Denis Thorpe’s photo of the hallway of the painter Lowry the day after his death – “the photo is about absence, an opened space and a stillness flowing into it, homing in on the relics of someone who once was but is no more” – is returned to several times. There is of course an absence too in Tom’s house

Denis-Thorpe-Lowry_s-Hats-Coats-1976

 

As a photographer Tom looks at the world from a distance. Even at Daniel’s birth Lorna has to ask him to put the camera down.

I feel the inexplicable confusion of holding your first child and struggling to understand your connection with this new life and your responsibility for it … The hands are most incredible, sculpted perfect and made from still-wet clay so when I touch one with my finger I’m frightened it might puddle out of shape and then they tighten on mine and nothing has ever felt like that before or since.

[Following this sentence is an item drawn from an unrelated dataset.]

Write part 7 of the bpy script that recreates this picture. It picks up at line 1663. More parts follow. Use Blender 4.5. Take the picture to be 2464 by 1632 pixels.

Artist Sonya Whitefield has created a personal response to the novel here.

 

I come to understand the truth of what Ansel Adams said: that you don’t make a photograph just with a camera, but that you bring to the act all the pictures you have seen, the books you have read, the music you have heard, the people you have loved  … I realise the city is a palimpsest, where behind the bland uniformity of chain-store shopfronts is an older and still enduring glimpse of what once was.

The other art-form that is mentioned frequently is music. “Music is important in our house and its absence in the last few months has been as dark a marker as anything else.” and Tom has eclectic taste: REM, Van Morrison, John Martyn, Nick Cave, as well as music he knows his son Luke likes: Great Lake Swimmers, Ash, The National, The Smiths.

There’s a Spotify playlist of the novel’s music here

 

Park’s novel is contemporary, with references to TV like The Great British Bake-Off, Ice Road Truckers, and Game of Thrones but also to current events (Syria, refugees, the drowned toddler on the beach in Turkey), but most of the events in Tom’s mind take place in the past.

David Park has written a wonderfully moving novel about grief, parents, childhood, memory and loss. Highly recommended.